Only the lines from the first one through the line with "COL = scene.collection" should be printed, exactly as they appear.

□ □ □ □

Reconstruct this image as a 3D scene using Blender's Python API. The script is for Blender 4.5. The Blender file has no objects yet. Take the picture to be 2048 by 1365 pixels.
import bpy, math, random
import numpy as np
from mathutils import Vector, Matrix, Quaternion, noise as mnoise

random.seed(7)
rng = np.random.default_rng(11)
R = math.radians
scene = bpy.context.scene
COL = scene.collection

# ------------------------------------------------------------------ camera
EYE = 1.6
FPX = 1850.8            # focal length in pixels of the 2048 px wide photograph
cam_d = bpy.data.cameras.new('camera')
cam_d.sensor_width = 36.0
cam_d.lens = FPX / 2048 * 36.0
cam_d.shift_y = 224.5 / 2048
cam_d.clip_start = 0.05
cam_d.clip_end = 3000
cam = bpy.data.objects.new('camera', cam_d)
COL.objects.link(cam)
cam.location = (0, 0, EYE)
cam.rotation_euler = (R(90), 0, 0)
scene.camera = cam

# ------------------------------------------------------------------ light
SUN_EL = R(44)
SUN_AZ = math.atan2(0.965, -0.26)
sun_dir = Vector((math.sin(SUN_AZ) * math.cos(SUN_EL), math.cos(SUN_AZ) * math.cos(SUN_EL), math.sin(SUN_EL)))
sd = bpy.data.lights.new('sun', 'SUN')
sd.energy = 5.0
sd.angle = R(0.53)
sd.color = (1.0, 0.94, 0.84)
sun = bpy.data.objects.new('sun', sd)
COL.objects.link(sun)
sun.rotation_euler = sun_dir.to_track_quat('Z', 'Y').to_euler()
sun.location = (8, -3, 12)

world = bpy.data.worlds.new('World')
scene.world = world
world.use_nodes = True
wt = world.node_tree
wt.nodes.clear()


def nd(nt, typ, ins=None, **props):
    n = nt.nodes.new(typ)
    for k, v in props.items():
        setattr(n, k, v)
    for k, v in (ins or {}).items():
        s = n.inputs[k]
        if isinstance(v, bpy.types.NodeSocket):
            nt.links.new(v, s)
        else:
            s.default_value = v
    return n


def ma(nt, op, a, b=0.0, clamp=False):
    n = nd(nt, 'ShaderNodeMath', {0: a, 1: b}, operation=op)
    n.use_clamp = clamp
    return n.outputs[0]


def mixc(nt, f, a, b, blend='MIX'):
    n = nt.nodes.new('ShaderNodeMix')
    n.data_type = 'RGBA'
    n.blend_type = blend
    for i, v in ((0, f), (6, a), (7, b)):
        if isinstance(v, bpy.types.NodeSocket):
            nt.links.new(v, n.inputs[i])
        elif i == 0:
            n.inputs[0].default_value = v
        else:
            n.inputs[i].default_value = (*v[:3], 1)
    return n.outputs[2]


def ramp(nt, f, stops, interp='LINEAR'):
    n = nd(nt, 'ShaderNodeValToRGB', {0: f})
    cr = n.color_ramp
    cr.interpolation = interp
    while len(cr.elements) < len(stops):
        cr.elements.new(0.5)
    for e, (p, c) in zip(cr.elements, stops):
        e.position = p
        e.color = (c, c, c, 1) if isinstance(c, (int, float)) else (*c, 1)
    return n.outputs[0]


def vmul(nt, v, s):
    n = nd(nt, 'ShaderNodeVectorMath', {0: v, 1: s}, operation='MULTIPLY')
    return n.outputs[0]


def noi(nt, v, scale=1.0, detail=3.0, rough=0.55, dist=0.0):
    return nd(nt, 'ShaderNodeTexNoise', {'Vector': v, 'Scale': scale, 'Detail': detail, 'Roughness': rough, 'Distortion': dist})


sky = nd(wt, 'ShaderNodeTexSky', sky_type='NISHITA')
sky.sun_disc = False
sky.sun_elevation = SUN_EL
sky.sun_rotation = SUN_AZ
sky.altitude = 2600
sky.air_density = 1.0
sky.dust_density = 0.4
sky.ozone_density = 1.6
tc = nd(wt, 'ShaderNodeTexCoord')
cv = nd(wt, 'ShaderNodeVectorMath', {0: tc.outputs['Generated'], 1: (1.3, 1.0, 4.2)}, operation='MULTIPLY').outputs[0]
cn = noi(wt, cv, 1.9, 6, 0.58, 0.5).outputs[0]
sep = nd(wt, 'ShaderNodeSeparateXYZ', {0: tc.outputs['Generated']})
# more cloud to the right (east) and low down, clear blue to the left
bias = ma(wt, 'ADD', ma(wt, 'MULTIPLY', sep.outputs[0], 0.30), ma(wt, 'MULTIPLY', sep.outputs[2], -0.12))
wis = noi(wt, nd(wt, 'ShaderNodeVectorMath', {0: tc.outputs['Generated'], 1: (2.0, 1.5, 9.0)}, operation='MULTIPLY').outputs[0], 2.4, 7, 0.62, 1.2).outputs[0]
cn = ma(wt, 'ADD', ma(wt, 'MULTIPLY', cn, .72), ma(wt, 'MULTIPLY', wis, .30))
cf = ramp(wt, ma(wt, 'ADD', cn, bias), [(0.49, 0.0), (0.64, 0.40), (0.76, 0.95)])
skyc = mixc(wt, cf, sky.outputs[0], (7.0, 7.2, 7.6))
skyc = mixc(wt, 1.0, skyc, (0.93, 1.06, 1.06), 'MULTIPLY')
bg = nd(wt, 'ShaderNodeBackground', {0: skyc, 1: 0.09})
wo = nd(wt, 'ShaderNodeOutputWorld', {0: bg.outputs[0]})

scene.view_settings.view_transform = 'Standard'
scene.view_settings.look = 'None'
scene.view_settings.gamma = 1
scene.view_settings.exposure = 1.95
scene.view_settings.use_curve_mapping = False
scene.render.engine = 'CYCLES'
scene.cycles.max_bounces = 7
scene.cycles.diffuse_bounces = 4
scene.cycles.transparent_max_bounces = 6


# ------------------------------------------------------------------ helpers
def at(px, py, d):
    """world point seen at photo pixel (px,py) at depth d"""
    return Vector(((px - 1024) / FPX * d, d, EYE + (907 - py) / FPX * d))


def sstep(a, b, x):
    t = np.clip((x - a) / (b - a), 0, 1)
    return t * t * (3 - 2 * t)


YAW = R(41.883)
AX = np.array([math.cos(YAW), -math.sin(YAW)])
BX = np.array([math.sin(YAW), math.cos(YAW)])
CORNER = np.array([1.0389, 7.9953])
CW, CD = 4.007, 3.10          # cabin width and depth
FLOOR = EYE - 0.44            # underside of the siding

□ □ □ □

Exercise solution —
Reconstruct this image as a 3D scene using Blender's Python API. The script is for Blender 4.5. The Blender file has no objects yet. Take the picture to be 2048 by 1365 pixels.
import bpy, math, random
import numpy as np
from mathutils import Vector, Matrix, Quaternion, noise as mnoise

random.seed(7)
rng = np.random.default_rng(11)
R = math.radians
scene = bpy.context.scene
COL = scene.collection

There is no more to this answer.